(What to work on)
Every line holding the string "this" should be gathered.

(Records provided)
····················
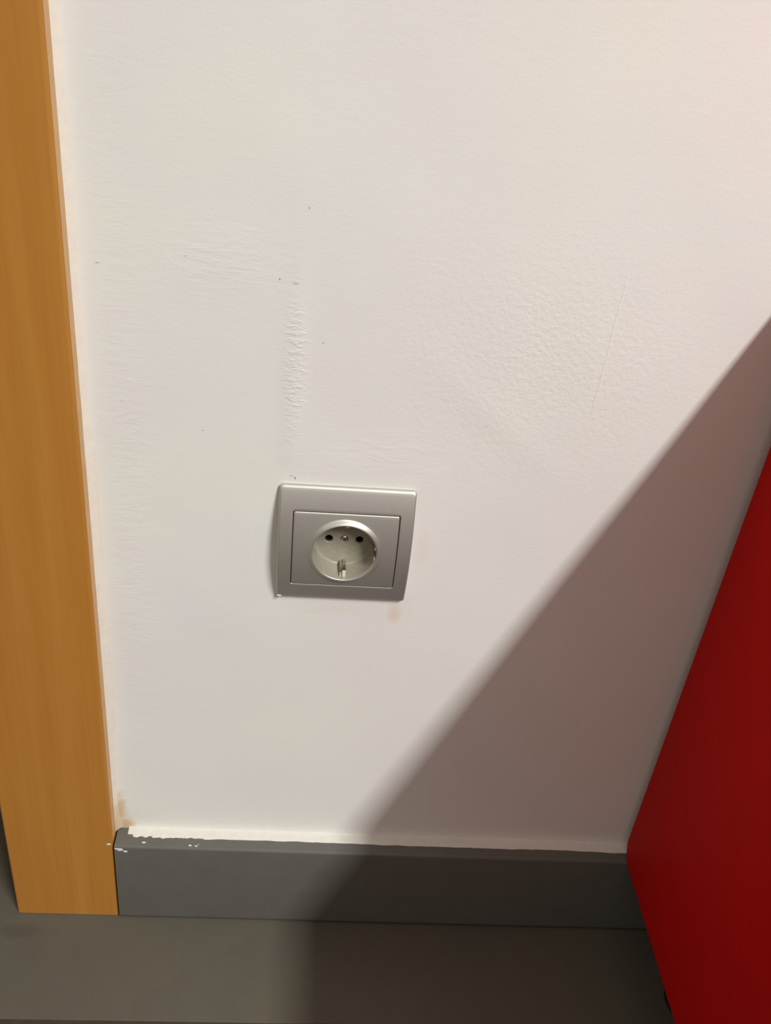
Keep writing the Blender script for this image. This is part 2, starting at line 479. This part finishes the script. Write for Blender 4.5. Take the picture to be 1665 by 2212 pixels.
# round well of the outlet, grooved at the sides
CB = .0050
def well(r):
    out = []
    for k in range(NA):
        a = 2 * math.pi * (k + .5) / NA; z = r * math.sin(a); x = r * math.cos(a)
        rr = r + (.0028 if abs(z) < .0026 else (-.0007 if abs(z) < .0047 and abs(x) > r * .5 else 0))
        out.append((rr * math.cos(a), rr * math.sin(a)))
    return out
R = [lay(circ(.0212), lambda x, z: RIMY + .0024), lay(circ(.0196), lambda x, z: RIMY + .0010)]
W0 = well(.0190)
R.append(lay(W0, lambda x, z: RIMY + .0012))
R.append(lay(W0, lambda x, z: RIMY + .0016))
R.append(lay(well(.0186), lambda x, z: CB - .0013))
for k in range(1, 6):
    a = k / 5 * math.pi / 2
    R.append(lay(well(.0186 - .0013 * (1 - math.cos(a))), lambda x, z, a=a: CB - .0013 * (1 - math.sin(a))))
bm = rings_mesh(R)
bm.verts.ensure_lookup_table()
last = bm.verts[-NA:]
edges = [e for e in {e for v in last for e in v.link_edges} if e.verts[0] in set(last) and e.verts[1] in set(last)]
HO = []
for hx in (-.0095, 0.0, .0095):
    rr = .0028; n = 32
    vs = [bm.verts.new((hx + rr * math.cos(2 * math.pi * k / n), CB, rr * math.sin(2 * math.pi * k / n))) for k in range(n)]
    edges += [bm.edges.new((vs[k], vs[(k + 1) % n])) for k in range(n)]
    HO.append((hx, vs))
bmesh.ops.triangle_fill(bm, use_beauty=True, use_dissolve=False, edges=edges, normal=(0, -1, 0))
bm.faces.ensure_lookup_table()
for f in [f for f in bm.faces if all(abs(v.co.y - CB) < 1e-6 for v in f.verts)]:
    c = f.calc_center_median()
    if any((c.x - h[0]) ** 2 + c.z ** 2 < .0026 ** 2 for h in HO): bm.faces.remove(f)
for hx, vs in HO:
    n = len(vs); dep = .0018 if hx == 0 else .014
    a = [bm.verts.new((hx + (v.co.x - hx) * .86, CB + .0005, v.co.z * .86)) for v in vs]
    b = [bm.verts.new((hx + (v.co.x - hx) * .84, CB + dep, v.co.z * .84)) for v in vs]
    for k in range(n):
        q = (k + 1) % n
        bm.faces.new((vs[k], vs[q], a[q], a[k])); bm.faces.new((a[k], a[q], b[q], b[k]))
    bm.faces.new(b)
well_o = obj('outlet_well', bm, M_CUP, sock, auto=32)
well_o.location.z = DZ
well_o['label'] = 'beige grey recessed outlet well'
# black contact sleeves inside the two pin holes
for hx in (-.0095, .0095):
    bm = bmesh.new(); n = 32; P = []
    for (r, y) in ((.00238, .0062), (.00238, .0185), (.0019, .0185), (.0019, .0064)):
        P.append([bm.verts.new((hx + r * math.cos(2 * math.pi * k / n), y, r * math.sin(2 * math.pi * k / n))) for k in range(n)])
    for A, B in zip(P, P[1:] + P[:1]):
        for k in range(n): bm.faces.new((A[k], A[(k + 1) % n], B[(k + 1) % n], B[k]))
    bm.faces.new([bm.verts.new((hx + .0019 * math.cos(2 * math.pi * k / n), .0180, .0019 * math.sin(2 * math.pi * k / n))) for k in range(n)])
    obj('pin_contact', bm, M_BLACK, well_o)
# cross-head screw
bm = bmesh.new(); n = 48; P = []
for (r, y) in ((.0022, CB + .0017), (.0022, CB + .0005), (.0019, CB + .0001), (.0013, CB - .0001)):
    P.append([bm.verts.new((r * math.cos(2 * math.pi * k / n), y, r * math.sin(2 * math.pi * k / n))) for k in range(n)])
star = []
for k in range(n):
    a = 2 * math.pi * k / n; b = a + .5
    q = .00055 + .00085 * max(0, abs(math.cos(2 * b)) ** 6 * 1.0)
    star.append(bm.verts.new((q * math.cos(a), CB - .0001, q * math.sin(a))))
P.append(star); P.append([bm.verts.new((v.co.x * .6, CB + .0010, v.co.z * .6)) for v in star])
for A, B in zip(P, P[1:]):
    for k in range(n): bm.faces.new((A[k], A[(k + 1) % n], B[(k + 1) % n], B[k]))
bm.faces.new(P[-1])
obj('screw', bm, M_SCREW, well_o, auto=35)

# earth clips: sprung strip with two tongues, below and above
def clip(sgn):
    bm = bmesh.new()
    line = [(CB - .0002, -.0178), (CB - .0004, -.0152), (.0015, -.0146), (-.0020, -.0150), (-.0062, -.0160), (-.0094, -.0184), (-.0100, -.0192)]
    th = .0005
    def strip(x0, x1, dz, dy=0):
        prev = None
        for i, (y, z) in enumerate(line):
            z += dz * math.sin(math.pi * i / (len(line) - 1)); y += dy
            row = [bm.verts.new((x0, y, sgn * z)), bm.verts.new((x1, y, sgn * z)), bm.verts.new((x1, y + th * .3, sgn * (z - th))), bm.verts.new((x0, y + th * .3, sgn * (z - th)))]
            if prev:
                for k in range(4): q = (k + 1) % 4; bm.faces.new((prev[k], prev[q], row[q], row[k]))
            else: bm.faces.new(row)
            prev = row
        bm.faces.new(prev[::-1])
    strip(-.0020, -.0006, -.0012, .0001); strip(-.0002, .0018, .0006)
    box(bm, -.0020, .0018, CB - .0006, CB - .0001, min(sgn * -.0182, sgn * -.0166), max(sgn * -.0182, sgn * -.0166))
    return bm
for sg in (1, -1): obj('earth_clip', clip(sg), M_STEEL, well_o)
# body of the outlet, sunk into the wall
bm = bmesh.new()
R = [lay(circ(.0205, n=96), lambda x, z: -.006), lay(circ(.0225, n=96), lambda x, z: .0), lay(circ(.0225, n=96), lambda x, z: .030)]
bm = rings_mesh(R, True)
obj('outlet_body', bm, M_BLACK, sock, auto=30)

# ------------------------------------------------------------------ red cabinet
CX0, CYB, CZ0, CZ1 = .2379, -.0090, .0875, .567
CW, CD = .42, .68
cab = tag(empty('cabinet', (CX0 + CW / 2, CYB - CD / 2, 0)), 'low plain red cabinet standing close against the white wall, its shadow falling on the wall', 'cabinet')
def loc(o): o.matrix_parent_inverse = Matrix.Translation(-Vector(cab.location)); return o
def round_panel(x0, x1, y0, y1, z0, z1, r, bev=.0012):
    """vertical panel in the y-z plane with rounded corners"""
    bm = bmesh.new(); pts = []
    for (cy, cz, a0) in ((y1 - r, z1 - r, 0), (y0 + r, z1 - r, 90), (y0 + r, z0 + r, 180), (y1 - r, z0 + r, 270)):
        for k in range(13):
            a = math.radians(a0 + k * 7.5); pts.append((cy + r * math.cos(a), cz + r * math.sin(a)))
    prev = None; cy, cz = (y0 + y1) / 2, (z0 + z1) / 2
    for (x, ins) in ((x0, bev), (x0 + bev * .3, bev * .3), (x0 + bev, 0), (x1 - bev, 0), (x1 - bev * .3, bev * .3), (x1, bev)):
        row = []
        for (y, z) in pts:
            row.append(bm.verts.new((x, y - math.copysign(ins, y - cy), z - math.copysign(ins, z - cz))))
        if prev:
            n = len(row)
            for k in range(n): bm.faces.new((prev[k], prev[(k + 1) % n], row[(k + 1) % n], row[k]))
        else: bm.faces.new(row)
        prev = row
    bm.faces.new(prev[::-1]); return bm
yb, yf = CYB, CYB - CD
T = .018
loc(obj('side_panel', round_panel(CX0, CX0 + T, yf, yb, CZ0, CZ1, .016), M_RED, cab, auto=40))
loc(obj('side_panel', round_panel(CX0 + CW - T, CX0 + CW, yf, yb, CZ0, CZ1, .016), M_RED, cab, auto=40))
xi0, xi1 = CX0 + T + .0003, CX0 + CW - T - .0003
loc(obj('top_panel', box(bmesh.new(), xi0, xi1, yf + .017, yb - .017, CZ1 - T, CZ1 - .0005, .001, 2), M_RED, cab))
loc(obj('bottom_panel', box(bmesh.new(), xi0, xi1, yf + .017, yb - .017, CZ0 + .0005, CZ0 + T, .001, 2), M_RED, cab))
loc(obj('back_panel', box(bmesh.new(), xi0, xi1, yb - .0165, yb - .010, CZ0 + .016, CZ1 - .016), M_RED, cab))
loc(obj('shelf', box(bmesh.new(), xi0, xi1, yf + .03, yb - .02, .32, .336, .001, 2), M_RED, cab))
xm = (xi0 + xi1) / 2
for a, b, hx in ((xi0 + .001, xm - .001, xm - .02), (xm + .001, xi1 - .001, xm + .02)):
    d = loc(obj('door', box(bmesh.new(), a, b, yf + .0002, yf + .0165, CZ0 + .018, CZ1 - .020, .0015, 2), M_RED, cab))
    bm = bmesh.new(); bmesh.ops.create_uvsphere(bm, u_segments=20, v_segments=12, radius=.010)
    for v in bm.verts: v.co = Vector((hx + v.co.x, yf - .014 + v.co.y * .7, .36 + v.co.z))
    kk = bmesh.ops.create_cone(bm, cap_ends=True, segments=16, radius1=.004, radius2=.004, depth=.014, matrix=Matrix.Translation((hx, yf - .006, .36)) @ Matrix.Rotation(math.pi / 2, 4, 'X'))
    k = obj('knob', bm, M_STEEL, d, smooth=True); k.matrix_parent_inverse = Matrix.Translation(-Vector(cab.location)) @ Matrix.Identity(4)
    k.matrix_parent_inverse = Matrix.Identity(4)
for fx in (CX0 + .058, CX0 + CW - .058):
    for fy in (yb - .068, yf + .06):
        bm = bmesh.new()
        P = []
        n = 32
        for (r, z) in ((.020, .0002), (.022, .002), (.022, .008), (.016, .014), (.016, .070), (.026, .076), (.026, CZ0 + .0004)):
            P.append([bm.verts.new((fx + r * math.cos(2 * math.pi * k / n), fy + r * math.sin(2 * math.pi * k / n), z)) for k in range(n)])
        for A, B in zip(P, P[1:]):
            for k in range(n): bm.faces.new((A[k], A[(k + 1) % n], B[(k + 1) % n], B[k]))
        bm.faces.new(P[0][::-1]); bm.faces.new(P[-1])
        loc(obj('foot', bm, M_BLACK, cab, auto=35))
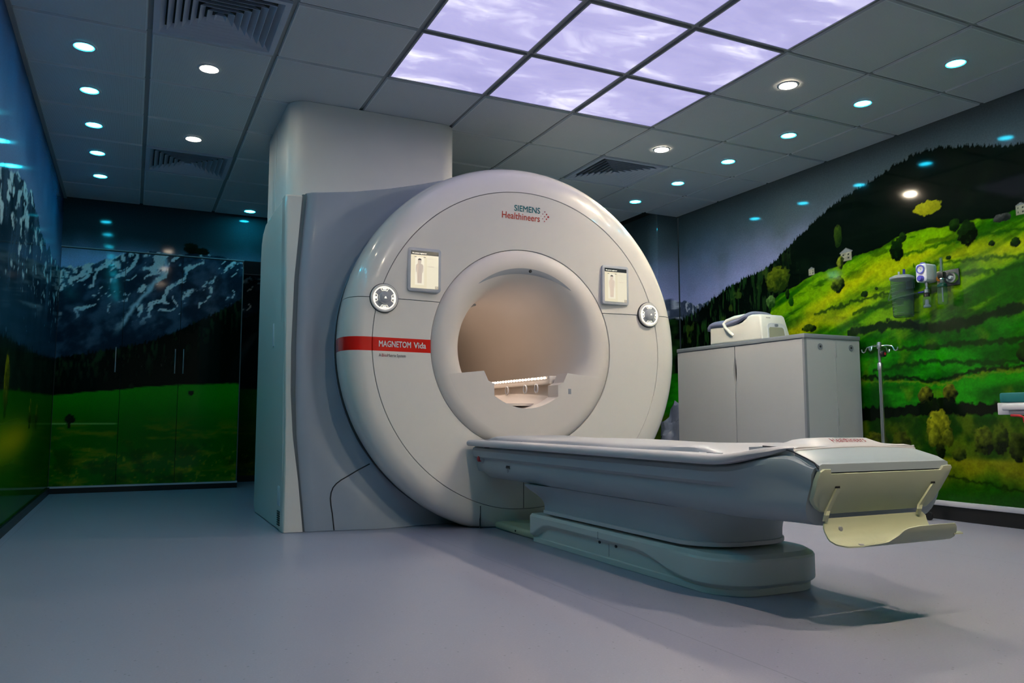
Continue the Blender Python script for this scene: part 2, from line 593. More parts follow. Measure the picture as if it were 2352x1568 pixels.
····················
(Full output)
Keep writing the Blender script for this image. This is part 2, starting at line 479. This part finishes the script. Write for Blender 4.5. Take the picture to be 1665 by 2212 pixels.
Continue the Blender Python script for this scene: part 2, from line 593. More parts follow. Measure the picture as if it were 2352x1568 pixels.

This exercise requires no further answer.